··· EXTRACTED INFORMATION ···

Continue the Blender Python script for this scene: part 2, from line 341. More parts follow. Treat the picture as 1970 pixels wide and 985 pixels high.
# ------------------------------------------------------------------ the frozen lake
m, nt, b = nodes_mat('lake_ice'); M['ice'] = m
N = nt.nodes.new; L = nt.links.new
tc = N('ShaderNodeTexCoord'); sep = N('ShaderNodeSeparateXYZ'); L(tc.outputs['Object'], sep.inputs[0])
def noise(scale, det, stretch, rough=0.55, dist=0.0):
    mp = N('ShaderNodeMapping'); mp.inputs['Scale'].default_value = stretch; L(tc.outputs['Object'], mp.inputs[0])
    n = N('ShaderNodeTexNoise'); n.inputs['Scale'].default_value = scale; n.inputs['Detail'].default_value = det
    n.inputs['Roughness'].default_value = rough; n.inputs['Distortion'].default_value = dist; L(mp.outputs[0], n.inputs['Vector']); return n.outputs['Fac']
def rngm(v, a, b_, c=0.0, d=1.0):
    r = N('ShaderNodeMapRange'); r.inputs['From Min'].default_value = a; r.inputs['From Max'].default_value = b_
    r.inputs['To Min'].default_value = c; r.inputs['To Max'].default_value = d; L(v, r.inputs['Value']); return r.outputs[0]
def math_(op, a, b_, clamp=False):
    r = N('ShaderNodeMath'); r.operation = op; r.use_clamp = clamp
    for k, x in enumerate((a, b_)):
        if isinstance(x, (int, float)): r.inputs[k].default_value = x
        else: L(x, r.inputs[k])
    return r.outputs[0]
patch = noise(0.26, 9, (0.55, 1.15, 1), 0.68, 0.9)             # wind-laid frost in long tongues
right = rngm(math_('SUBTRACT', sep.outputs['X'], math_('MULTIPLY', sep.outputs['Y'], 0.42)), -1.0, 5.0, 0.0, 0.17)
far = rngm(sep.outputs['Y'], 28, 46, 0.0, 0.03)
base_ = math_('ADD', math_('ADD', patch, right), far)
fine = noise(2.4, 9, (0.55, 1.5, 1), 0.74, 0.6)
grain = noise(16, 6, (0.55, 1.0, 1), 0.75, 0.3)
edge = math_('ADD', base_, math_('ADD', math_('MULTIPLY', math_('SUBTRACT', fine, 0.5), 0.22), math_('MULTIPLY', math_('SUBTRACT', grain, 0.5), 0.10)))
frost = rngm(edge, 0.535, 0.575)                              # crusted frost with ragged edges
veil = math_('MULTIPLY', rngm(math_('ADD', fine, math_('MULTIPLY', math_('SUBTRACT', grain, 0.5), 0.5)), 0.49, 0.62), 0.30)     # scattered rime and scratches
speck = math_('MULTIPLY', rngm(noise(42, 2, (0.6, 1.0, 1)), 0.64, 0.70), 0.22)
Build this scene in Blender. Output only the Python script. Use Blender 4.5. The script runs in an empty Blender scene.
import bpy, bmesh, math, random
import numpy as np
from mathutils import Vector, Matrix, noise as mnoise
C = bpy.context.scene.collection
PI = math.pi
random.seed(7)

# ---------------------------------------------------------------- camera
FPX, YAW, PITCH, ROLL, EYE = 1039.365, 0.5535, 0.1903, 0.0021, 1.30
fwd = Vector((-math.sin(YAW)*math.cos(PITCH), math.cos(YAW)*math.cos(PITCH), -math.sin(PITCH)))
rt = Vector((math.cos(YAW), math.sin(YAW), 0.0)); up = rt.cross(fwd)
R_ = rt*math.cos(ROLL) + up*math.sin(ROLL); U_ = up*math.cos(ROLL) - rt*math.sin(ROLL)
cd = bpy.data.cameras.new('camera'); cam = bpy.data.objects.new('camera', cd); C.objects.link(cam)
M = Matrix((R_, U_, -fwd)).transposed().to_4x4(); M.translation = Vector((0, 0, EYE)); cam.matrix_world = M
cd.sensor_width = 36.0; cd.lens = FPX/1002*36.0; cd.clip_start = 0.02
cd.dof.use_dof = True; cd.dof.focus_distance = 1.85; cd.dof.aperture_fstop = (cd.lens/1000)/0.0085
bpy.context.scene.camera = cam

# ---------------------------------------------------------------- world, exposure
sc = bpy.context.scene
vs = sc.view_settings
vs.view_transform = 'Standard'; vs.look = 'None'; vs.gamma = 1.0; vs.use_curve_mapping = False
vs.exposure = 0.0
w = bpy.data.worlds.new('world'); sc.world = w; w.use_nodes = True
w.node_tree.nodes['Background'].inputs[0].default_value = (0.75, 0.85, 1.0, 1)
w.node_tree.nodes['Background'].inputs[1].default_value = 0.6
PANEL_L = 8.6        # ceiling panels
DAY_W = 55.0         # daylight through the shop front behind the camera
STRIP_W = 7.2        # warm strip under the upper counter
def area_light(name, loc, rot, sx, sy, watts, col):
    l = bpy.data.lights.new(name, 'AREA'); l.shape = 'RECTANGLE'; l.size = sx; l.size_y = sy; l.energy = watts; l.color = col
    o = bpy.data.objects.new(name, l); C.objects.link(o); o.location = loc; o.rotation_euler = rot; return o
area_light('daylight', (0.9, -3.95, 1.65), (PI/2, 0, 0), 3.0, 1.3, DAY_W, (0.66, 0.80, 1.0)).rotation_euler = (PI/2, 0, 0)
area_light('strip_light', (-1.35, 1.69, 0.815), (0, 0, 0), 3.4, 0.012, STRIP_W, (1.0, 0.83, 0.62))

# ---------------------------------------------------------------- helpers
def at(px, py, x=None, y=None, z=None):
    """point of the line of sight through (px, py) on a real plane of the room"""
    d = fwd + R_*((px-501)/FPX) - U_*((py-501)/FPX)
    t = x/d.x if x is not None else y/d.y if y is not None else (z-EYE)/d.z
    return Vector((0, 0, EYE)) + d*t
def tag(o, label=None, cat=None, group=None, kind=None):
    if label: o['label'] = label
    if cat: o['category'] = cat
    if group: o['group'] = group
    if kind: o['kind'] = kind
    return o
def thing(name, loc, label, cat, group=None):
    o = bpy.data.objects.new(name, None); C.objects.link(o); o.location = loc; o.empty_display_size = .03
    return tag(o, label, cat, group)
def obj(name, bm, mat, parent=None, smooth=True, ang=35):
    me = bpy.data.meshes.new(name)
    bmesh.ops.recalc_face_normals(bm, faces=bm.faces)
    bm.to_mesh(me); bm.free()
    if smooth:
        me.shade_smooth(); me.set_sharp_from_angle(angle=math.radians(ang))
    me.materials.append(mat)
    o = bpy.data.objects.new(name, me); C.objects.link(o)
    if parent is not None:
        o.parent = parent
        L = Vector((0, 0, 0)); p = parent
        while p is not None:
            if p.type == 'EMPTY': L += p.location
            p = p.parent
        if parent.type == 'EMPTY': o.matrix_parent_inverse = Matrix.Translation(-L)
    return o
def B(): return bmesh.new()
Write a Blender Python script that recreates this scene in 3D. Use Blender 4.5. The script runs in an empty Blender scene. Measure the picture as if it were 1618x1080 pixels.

···

▶ _WHAT TO DO_: Retype precisely, and only, the span of lines that opens at the line containing "Build this scene" and closes at the line containing "random.seed(7)", both inclusive.

▶ _COMPLETE RESPONSE_:
Build this scene in Blender. Output only the Python script. Use Blender 4.5. The script runs in an empty Blender scene.
import bpy, bmesh, math, random
import numpy as np
from mathutils import Vector, Matrix, noise as mnoise
C = bpy.context.scene.collection
PI = math.pi
random.seed(7)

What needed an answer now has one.